* Begin Data segment *

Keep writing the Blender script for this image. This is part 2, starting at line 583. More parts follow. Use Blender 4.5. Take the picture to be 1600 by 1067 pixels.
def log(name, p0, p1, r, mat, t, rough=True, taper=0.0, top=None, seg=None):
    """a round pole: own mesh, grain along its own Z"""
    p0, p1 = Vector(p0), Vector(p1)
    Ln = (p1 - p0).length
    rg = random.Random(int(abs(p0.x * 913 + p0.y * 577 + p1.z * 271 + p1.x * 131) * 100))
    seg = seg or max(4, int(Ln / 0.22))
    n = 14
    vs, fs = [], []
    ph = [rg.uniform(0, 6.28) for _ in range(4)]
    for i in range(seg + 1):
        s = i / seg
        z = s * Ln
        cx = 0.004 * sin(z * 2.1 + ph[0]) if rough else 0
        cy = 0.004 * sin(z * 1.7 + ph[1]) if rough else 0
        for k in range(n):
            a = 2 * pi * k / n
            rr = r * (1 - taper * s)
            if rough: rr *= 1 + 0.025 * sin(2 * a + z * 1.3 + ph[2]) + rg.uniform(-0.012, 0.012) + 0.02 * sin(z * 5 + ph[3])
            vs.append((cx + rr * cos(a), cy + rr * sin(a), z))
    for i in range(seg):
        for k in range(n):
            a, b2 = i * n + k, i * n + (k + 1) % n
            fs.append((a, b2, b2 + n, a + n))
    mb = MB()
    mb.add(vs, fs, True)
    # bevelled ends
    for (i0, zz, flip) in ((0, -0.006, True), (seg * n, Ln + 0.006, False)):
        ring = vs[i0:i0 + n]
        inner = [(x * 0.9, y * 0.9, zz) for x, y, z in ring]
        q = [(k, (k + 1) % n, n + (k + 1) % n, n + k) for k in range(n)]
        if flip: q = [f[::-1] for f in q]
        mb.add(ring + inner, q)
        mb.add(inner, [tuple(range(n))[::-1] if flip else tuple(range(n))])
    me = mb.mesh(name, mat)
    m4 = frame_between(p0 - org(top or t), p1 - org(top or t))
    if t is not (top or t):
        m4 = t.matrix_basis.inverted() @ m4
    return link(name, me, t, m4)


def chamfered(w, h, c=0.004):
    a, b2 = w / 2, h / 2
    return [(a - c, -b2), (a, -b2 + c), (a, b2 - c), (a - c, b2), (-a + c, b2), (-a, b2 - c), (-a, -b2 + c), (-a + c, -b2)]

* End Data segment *

# Task prompt
Output the data above exactly, please, line for line.

# Answer
Keep writing the Blender script for this image. This is part 2, starting at line 583. More parts follow. Use Blender 4.5. Take the picture to be 1600 by 1067 pixels.
def log(name, p0, p1, r, mat, t, rough=True, taper=0.0, top=None, seg=None):
    """a round pole: own mesh, grain along its own Z"""
    p0, p1 = Vector(p0), Vector(p1)
    Ln = (p1 - p0).length
    rg = random.Random(int(abs(p0.x * 913 + p0.y * 577 + p1.z * 271 + p1.x * 131) * 100))
    seg = seg or max(4, int(Ln / 0.22))
    n = 14
    vs, fs = [], []
    ph = [rg.uniform(0, 6.28) for _ in range(4)]
    for i in range(seg + 1):
        s = i / seg
        z = s * Ln
        cx = 0.004 * sin(z * 2.1 + ph[0]) if rough else 0
        cy = 0.004 * sin(z * 1.7 + ph[1]) if rough else 0
        for k in range(n):
            a = 2 * pi * k / n
            rr = r * (1 - taper * s)
            if rough: rr *= 1 + 0.025 * sin(2 * a + z * 1.3 + ph[2]) + rg.uniform(-0.012, 0.012) + 0.02 * sin(z * 5 + ph[3])
            vs.append((cx + rr * cos(a), cy + rr * sin(a), z))
    for i in range(seg):
        for k in range(n):
            a, b2 = i * n + k, i * n + (k + 1) % n
            fs.append((a, b2, b2 + n, a + n))
    mb = MB()
    mb.add(vs, fs, True)
    # bevelled ends
    for (i0, zz, flip) in ((0, -0.006, True), (seg * n, Ln + 0.006, False)):
        ring = vs[i0:i0 + n]
        inner = [(x * 0.9, y * 0.9, zz) for x, y, z in ring]
        q = [(k, (k + 1) % n, n + (k + 1) % n, n + k) for k in range(n)]
        if flip: q = [f[::-1] for f in q]
        mb.add(ring + inner, q)
        mb.add(inner, [tuple(range(n))[::-1] if flip else tuple(range(n))])
    me = mb.mesh(name, mat)
    m4 = frame_between(p0 - org(top or t), p1 - org(top or t))
    if t is not (top or t):
        m4 = t.matrix_basis.inverted() @ m4
    return link(name, me, t, m4)


def chamfered(w, h, c=0.004):
    a, b2 = w / 2, h / 2
    return [(a - c, -b2), (a, -b2 + c), (a, b2 - c), (a - c, b2), (-a + c, b2), (-a, b2 - c), (-a, -b2 + c), (-a + c, -b2)]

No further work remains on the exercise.